JUICE will communicate with Earth with Antwerp Space technology
Antwerp, 13 April 2023 – European Space Agency will be launching Juice to observe Jupiter and its three large ocean-bearing moons
The JUICE mission is the first large-scale mission in ESA’s Cosmic Vision 2015-2025 program. JUICE will spend three-and-a-half years examining Jupiter’s turbulent atmosphere, enormous magnetosphere, set of tenuous dark rings and satellites. It will study the large icy moons Ganymede, Europa and Callisto, which are thought to have oceans of liquid water beneath their frozen crusts – perhaps even harboring habitable environments. The mission will culminate in an eight-month tour around Ganymede and end with the probe’s planned impact on the moon’s surface in 2034. It will be the first spacecraft to orbit a moon other than our own – Jupiter’s largest moon Ganymede. En route to Jupiter, it is expected to perform the first-ever lunar-Earth gravity assist, a maneuver aiming to save fuel.
Antwerp Space has carried out the complex development of the Communication Subsystem on behalf of the main contractor, Airbus Defence and Space.

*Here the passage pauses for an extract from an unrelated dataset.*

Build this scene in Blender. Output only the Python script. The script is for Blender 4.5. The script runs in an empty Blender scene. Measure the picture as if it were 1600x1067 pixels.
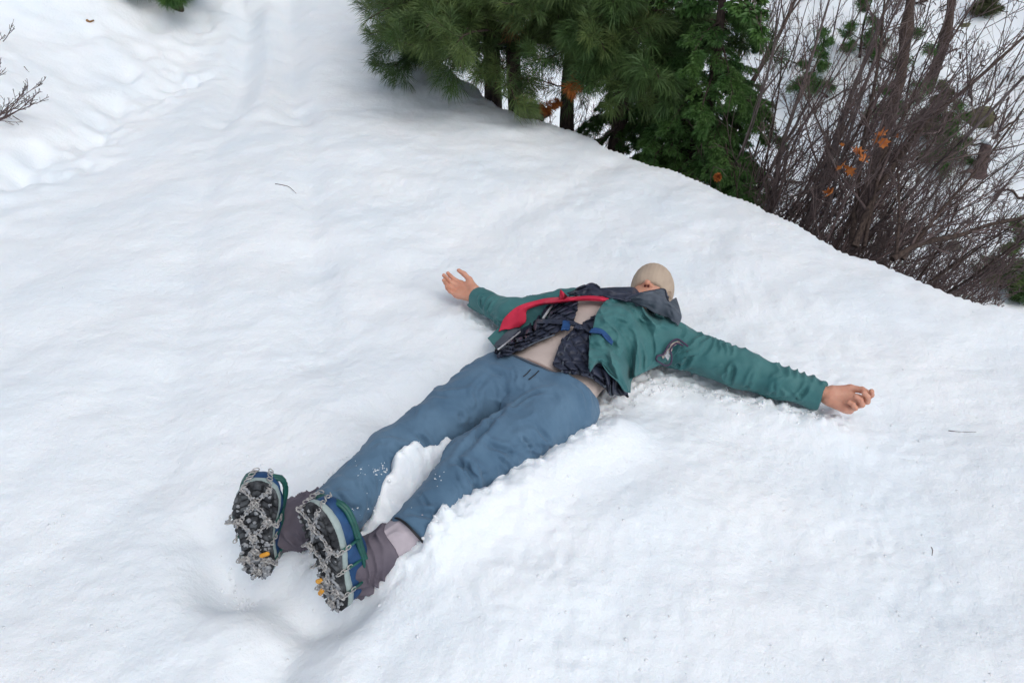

The Communication Subsystem will communicate with Earth during the eight-year mission journey and the four-year science phase. “This subsystem is an advanced RF assembly of 30 units and components, 20 m of coaxial cable and 30 m of the waveguide. It enables telecommand and housekeeping telemetry at X-band, scientific data download at Ka-band, one- and two-way ranging at X- and Ka-band and radio science experiments at Ka-band. The Communication Subsystem has been designed for the stringent requirements and harsh environment of the JUICE mission, optimized, analyzed, integrated and successfully tested by the Antwerp Space engineering team for four years.” says Hugues Vasseur, the Lead Engineer of Antwerp Space’s team.
Developing a communication subsystem for a mission such as JUICE requires strong space engineering knowledge and heritage. This system will enable communication on an average distance between Earth and Jupiter of approximately 800 million kilometers and needs to survive the extreme environmental conditions around Jupiter. The intense radiation around the planet and its moons can potentially destroy any piece of technology developed on Earth if not protected properly.
“I am very proud of the JUICE team and would like to thank Airbus Defence and Space and ESA for the valued and close collaboration. Once again, Antwerp Space has successfully demonstrated its capability to take full end-responsibility in the design of such a complex system,” says Koen Puimège, Managing Director of Antwerp Space.